SHORT EXERCISE » Every line in the data below from the one containing "knots=.16, rough=.3, bd=.35)" down to the one containing "M['asphalt'] = plain('pavement', (.45, .45, .45), .8)", both included, must be retyped exactly; no other line is to appear.

INPUT DATA »
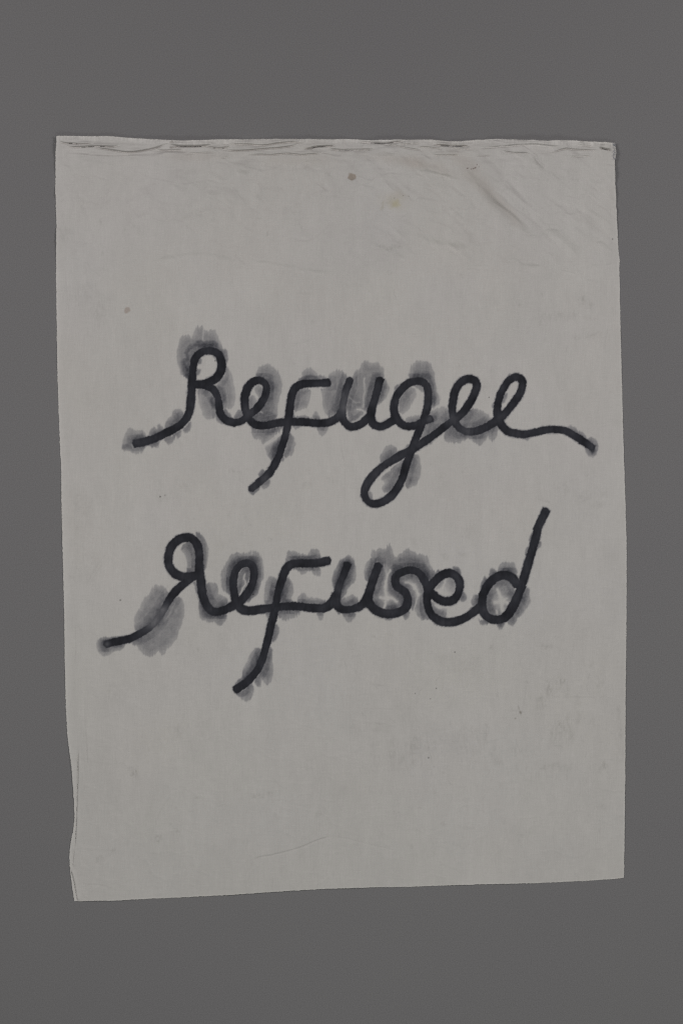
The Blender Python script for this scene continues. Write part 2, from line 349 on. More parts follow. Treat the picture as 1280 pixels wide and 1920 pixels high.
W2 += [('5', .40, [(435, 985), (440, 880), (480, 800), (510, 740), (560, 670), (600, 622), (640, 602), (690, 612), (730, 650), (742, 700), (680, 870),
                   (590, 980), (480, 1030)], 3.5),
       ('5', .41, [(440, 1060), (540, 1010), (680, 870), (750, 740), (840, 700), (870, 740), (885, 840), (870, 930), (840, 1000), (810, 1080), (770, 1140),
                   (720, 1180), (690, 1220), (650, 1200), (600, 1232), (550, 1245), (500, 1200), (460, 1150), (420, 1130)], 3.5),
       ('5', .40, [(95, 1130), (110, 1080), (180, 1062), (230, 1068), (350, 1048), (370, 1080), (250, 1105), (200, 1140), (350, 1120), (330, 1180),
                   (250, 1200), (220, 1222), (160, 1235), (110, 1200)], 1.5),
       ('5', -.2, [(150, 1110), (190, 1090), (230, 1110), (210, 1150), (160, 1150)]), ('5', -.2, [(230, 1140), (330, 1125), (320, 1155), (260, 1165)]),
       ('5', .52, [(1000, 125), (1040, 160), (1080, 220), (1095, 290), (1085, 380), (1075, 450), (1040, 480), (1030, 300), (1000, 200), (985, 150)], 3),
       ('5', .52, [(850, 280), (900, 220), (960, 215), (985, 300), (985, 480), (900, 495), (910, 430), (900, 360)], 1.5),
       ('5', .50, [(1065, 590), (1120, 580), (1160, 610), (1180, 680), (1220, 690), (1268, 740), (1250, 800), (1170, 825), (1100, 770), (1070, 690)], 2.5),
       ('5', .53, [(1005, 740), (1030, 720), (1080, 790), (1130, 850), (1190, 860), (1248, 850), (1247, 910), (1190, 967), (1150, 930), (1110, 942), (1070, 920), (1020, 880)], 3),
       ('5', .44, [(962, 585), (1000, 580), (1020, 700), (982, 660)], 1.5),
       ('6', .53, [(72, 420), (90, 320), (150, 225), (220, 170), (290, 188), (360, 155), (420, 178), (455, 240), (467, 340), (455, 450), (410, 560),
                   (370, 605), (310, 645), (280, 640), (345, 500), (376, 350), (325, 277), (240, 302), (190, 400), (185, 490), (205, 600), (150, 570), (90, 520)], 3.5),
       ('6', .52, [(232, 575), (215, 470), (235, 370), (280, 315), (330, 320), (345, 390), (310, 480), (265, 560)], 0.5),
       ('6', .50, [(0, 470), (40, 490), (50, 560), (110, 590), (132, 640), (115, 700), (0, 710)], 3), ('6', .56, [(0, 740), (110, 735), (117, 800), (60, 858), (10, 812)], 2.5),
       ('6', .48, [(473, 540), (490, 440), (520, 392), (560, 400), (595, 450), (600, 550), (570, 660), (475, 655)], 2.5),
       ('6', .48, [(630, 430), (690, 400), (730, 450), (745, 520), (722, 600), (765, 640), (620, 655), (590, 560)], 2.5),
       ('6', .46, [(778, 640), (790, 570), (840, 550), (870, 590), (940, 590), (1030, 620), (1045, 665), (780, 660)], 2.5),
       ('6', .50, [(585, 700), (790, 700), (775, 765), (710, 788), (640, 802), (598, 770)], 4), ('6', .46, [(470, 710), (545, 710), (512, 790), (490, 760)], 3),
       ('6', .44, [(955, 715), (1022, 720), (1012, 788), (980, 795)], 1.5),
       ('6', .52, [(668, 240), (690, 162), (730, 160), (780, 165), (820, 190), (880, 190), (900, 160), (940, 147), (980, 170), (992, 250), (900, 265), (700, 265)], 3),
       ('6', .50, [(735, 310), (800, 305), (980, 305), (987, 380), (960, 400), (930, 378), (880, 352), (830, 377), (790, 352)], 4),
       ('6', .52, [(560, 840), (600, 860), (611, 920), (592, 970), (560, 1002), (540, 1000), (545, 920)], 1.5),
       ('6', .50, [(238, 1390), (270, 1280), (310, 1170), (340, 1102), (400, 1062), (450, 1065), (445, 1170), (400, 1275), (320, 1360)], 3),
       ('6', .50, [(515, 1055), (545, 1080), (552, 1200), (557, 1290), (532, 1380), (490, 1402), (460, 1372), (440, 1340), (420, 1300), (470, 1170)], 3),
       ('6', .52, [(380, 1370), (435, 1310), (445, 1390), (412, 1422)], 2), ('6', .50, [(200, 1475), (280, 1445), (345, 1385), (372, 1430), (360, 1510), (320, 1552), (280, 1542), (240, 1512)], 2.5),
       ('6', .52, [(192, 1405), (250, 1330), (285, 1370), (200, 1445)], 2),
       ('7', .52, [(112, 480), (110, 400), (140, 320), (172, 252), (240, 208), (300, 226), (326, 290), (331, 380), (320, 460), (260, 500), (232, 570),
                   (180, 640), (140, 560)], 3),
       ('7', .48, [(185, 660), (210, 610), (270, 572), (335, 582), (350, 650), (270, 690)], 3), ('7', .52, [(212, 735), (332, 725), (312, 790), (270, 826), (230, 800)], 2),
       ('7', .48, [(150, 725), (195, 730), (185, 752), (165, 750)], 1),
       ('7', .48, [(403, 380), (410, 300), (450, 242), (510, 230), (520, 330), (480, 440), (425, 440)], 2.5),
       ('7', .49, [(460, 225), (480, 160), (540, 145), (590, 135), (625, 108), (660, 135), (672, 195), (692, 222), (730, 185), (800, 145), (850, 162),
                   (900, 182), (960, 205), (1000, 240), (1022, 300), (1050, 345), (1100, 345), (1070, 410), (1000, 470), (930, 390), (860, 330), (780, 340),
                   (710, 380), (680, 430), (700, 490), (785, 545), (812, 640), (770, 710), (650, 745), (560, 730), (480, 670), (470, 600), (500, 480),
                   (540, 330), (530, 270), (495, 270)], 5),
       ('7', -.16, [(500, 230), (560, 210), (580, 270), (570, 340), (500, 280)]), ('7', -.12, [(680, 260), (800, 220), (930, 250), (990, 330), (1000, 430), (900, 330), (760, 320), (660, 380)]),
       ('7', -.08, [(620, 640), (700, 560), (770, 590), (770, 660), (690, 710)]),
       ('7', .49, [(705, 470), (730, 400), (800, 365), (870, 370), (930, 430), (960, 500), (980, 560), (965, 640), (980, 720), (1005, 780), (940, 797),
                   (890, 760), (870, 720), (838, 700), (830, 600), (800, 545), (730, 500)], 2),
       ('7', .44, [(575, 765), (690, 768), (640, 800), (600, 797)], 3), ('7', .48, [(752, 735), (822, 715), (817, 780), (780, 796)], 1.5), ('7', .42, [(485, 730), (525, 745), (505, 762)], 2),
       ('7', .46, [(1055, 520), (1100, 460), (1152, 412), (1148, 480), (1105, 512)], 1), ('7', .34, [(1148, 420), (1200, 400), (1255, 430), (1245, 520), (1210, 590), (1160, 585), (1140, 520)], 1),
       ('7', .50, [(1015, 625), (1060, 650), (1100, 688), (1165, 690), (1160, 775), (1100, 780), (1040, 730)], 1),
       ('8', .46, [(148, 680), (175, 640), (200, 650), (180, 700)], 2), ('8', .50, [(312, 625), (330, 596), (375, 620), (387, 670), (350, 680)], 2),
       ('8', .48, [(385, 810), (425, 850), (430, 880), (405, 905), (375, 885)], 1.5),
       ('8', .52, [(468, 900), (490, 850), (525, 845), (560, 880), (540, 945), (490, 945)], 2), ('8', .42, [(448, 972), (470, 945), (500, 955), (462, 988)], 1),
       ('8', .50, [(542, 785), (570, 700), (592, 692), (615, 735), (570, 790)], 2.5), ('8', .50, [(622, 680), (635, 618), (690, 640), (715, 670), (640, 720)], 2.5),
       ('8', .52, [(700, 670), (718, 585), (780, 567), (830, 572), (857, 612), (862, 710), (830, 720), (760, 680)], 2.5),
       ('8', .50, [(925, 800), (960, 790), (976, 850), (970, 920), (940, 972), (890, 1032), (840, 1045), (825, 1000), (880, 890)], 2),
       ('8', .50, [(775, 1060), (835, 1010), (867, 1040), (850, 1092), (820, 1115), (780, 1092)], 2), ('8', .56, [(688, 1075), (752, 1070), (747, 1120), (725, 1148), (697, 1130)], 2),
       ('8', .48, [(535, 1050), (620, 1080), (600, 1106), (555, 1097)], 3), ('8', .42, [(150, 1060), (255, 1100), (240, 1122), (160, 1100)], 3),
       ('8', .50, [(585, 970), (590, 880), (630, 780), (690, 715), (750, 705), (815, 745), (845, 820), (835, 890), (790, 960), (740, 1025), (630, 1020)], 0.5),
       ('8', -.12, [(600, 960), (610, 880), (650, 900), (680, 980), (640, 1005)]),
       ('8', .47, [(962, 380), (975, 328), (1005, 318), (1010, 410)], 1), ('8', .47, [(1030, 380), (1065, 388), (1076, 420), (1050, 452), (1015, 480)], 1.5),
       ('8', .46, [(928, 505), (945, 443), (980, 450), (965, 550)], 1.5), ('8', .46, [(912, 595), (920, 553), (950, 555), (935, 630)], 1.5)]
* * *
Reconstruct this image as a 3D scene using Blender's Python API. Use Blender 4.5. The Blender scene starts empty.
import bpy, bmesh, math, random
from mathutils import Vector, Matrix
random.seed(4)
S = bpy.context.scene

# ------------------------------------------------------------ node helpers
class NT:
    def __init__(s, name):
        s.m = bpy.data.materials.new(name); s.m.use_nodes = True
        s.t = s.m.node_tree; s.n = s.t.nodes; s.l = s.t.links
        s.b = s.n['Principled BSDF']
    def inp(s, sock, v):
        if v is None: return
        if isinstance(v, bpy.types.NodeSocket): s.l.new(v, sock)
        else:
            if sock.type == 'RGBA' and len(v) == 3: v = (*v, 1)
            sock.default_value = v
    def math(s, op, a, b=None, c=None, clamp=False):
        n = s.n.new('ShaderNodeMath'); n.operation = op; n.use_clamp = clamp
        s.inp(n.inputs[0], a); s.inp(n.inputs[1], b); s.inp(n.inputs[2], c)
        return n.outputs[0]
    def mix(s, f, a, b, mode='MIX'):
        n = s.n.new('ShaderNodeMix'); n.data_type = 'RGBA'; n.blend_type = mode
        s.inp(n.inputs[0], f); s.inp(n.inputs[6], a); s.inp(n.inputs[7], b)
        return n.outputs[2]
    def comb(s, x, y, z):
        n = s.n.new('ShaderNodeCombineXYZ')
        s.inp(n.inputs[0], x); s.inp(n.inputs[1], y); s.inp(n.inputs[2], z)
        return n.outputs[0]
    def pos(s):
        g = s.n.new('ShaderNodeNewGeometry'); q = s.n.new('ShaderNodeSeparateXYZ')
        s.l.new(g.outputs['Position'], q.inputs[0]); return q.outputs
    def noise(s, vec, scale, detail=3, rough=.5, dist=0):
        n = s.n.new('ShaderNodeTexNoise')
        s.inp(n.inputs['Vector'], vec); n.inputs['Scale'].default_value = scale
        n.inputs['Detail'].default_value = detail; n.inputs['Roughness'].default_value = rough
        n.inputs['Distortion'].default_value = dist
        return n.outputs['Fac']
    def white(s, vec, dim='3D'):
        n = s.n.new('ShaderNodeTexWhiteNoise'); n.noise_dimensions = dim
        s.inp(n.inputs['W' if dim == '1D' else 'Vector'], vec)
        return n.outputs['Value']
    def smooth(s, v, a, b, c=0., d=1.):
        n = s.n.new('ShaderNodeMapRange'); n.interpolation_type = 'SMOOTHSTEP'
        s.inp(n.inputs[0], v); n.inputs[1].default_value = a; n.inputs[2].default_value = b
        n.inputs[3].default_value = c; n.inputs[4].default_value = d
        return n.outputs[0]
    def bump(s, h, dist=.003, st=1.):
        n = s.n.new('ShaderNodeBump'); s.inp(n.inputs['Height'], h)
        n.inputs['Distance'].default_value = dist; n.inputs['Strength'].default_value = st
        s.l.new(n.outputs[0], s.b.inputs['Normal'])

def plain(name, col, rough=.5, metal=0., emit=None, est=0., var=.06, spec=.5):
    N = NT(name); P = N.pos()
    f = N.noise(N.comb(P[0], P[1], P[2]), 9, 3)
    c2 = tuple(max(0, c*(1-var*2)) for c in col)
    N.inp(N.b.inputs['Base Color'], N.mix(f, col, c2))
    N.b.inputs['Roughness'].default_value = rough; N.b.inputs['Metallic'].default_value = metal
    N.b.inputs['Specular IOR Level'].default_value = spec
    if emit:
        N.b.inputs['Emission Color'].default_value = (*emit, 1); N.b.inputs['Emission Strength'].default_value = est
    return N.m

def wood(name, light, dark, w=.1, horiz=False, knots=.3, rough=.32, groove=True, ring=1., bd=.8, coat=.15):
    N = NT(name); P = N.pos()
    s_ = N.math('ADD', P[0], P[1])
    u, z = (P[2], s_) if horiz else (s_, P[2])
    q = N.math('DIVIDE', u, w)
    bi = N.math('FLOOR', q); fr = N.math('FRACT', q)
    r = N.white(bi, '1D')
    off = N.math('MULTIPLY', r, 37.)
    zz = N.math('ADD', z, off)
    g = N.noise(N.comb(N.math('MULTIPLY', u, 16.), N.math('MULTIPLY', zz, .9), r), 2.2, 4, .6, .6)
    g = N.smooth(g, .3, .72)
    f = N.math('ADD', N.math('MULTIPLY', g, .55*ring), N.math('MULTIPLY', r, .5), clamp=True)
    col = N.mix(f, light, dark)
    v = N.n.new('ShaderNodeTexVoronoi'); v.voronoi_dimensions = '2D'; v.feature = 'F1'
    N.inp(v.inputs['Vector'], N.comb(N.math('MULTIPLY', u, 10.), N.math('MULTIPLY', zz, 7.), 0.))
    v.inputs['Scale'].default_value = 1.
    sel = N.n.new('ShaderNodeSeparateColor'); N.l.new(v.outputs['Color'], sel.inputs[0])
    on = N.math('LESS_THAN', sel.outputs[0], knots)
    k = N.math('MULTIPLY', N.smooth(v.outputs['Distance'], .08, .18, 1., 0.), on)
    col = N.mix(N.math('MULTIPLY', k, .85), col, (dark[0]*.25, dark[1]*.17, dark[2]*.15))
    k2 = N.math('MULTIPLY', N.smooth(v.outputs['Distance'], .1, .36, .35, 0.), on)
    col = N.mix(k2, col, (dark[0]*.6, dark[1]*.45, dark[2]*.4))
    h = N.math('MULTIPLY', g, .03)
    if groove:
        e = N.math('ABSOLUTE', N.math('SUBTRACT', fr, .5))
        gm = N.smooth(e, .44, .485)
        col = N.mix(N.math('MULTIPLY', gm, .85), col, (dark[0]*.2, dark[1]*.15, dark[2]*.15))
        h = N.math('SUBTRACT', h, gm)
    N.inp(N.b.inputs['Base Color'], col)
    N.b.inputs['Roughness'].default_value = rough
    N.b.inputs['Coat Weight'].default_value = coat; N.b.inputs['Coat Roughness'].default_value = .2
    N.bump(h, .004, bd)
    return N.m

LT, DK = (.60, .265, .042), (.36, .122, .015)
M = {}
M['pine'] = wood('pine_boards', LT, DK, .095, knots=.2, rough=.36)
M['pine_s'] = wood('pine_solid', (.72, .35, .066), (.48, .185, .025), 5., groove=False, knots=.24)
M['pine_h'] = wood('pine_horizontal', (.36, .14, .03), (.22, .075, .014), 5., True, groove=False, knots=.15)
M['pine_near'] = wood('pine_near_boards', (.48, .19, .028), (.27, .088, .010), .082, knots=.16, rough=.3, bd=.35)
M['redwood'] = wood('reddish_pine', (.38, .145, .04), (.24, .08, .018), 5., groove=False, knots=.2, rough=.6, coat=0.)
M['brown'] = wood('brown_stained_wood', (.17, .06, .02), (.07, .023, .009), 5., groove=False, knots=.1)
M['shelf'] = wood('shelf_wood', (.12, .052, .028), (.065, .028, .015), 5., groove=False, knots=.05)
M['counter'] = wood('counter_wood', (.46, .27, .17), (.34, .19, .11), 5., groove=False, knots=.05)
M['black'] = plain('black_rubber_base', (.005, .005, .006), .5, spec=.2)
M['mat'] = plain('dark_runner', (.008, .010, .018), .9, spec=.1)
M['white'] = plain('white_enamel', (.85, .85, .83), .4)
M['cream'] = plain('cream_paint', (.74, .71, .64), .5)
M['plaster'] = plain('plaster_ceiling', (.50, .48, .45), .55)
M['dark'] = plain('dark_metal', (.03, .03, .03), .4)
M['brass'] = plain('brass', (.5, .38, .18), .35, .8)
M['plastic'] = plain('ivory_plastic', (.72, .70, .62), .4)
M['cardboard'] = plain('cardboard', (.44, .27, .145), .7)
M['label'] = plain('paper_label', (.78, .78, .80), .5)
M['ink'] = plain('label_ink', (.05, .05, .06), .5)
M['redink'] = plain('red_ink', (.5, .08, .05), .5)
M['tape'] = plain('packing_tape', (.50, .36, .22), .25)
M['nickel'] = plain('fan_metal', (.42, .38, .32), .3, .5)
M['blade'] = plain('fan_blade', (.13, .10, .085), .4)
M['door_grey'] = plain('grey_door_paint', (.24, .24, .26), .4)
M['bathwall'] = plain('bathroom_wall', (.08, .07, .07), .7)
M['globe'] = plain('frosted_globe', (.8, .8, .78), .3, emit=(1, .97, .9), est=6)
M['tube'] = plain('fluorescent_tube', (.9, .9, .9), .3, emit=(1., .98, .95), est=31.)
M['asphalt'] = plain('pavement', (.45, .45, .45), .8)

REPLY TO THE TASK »
M['pine_near'] = wood('pine_near_boards', (.48, .19, .028), (.27, .088, .010), .082, knots=.16, rough=.3, bd=.35)
M['redwood'] = wood('reddish_pine', (.38, .145, .04), (.24, .08, .018), 5., groove=False, knots=.2, rough=.6, coat=0.)
M['brown'] = wood('brown_stained_wood', (.17, .06, .02), (.07, .023, .009), 5., groove=False, knots=.1)
M['shelf'] = wood('shelf_wood', (.12, .052, .028), (.065, .028, .015), 5., groove=False, knots=.05)
M['counter'] = wood('counter_wood', (.46, .27, .17), (.34, .19, .11), 5., groove=False, knots=.05)
M['black'] = plain('black_rubber_base', (.005, .005, .006), .5, spec=.2)
M['mat'] = plain('dark_runner', (.008, .010, .018), .9, spec=.1)
M['white'] = plain('white_enamel', (.85, .85, .83), .4)
M['cream'] = plain('cream_paint', (.74, .71, .64), .5)
M['plaster'] = plain('plaster_ceiling', (.50, .48, .45), .55)
M['dark'] = plain('dark_metal', (.03, .03, .03), .4)
M['brass'] = plain('brass', (.5, .38, .18), .35, .8)
M['plastic'] = plain('ivory_plastic', (.72, .70, .62), .4)
M['cardboard'] = plain('cardboard', (.44, .27, .145), .7)
M['label'] = plain('paper_label', (.78, .78, .80), .5)
M['ink'] = plain('label_ink', (.05, .05, .06), .5)
M['redink'] = plain('red_ink', (.5, .08, .05), .5)
M['tape'] = plain('packing_tape', (.50, .36, .22), .25)
M['nickel'] = plain('fan_metal', (.42, .38, .32), .3, .5)
M['blade'] = plain('fan_blade', (.13, .10, .085), .4)
M['door_grey'] = plain('grey_door_paint', (.24, .24, .26), .4)
M['bathwall'] = plain('bathroom_wall', (.08, .07, .07), .7)
M['globe'] = plain('frosted_globe', (.8, .8, .78), .3, emit=(1, .97, .9), est=6)
M['tube'] = plain('fluorescent_tube', (.9, .9, .9), .3, emit=(1., .98, .95), est=31.)
M['asphalt'] = plain('pavement', (.45, .45, .45), .8)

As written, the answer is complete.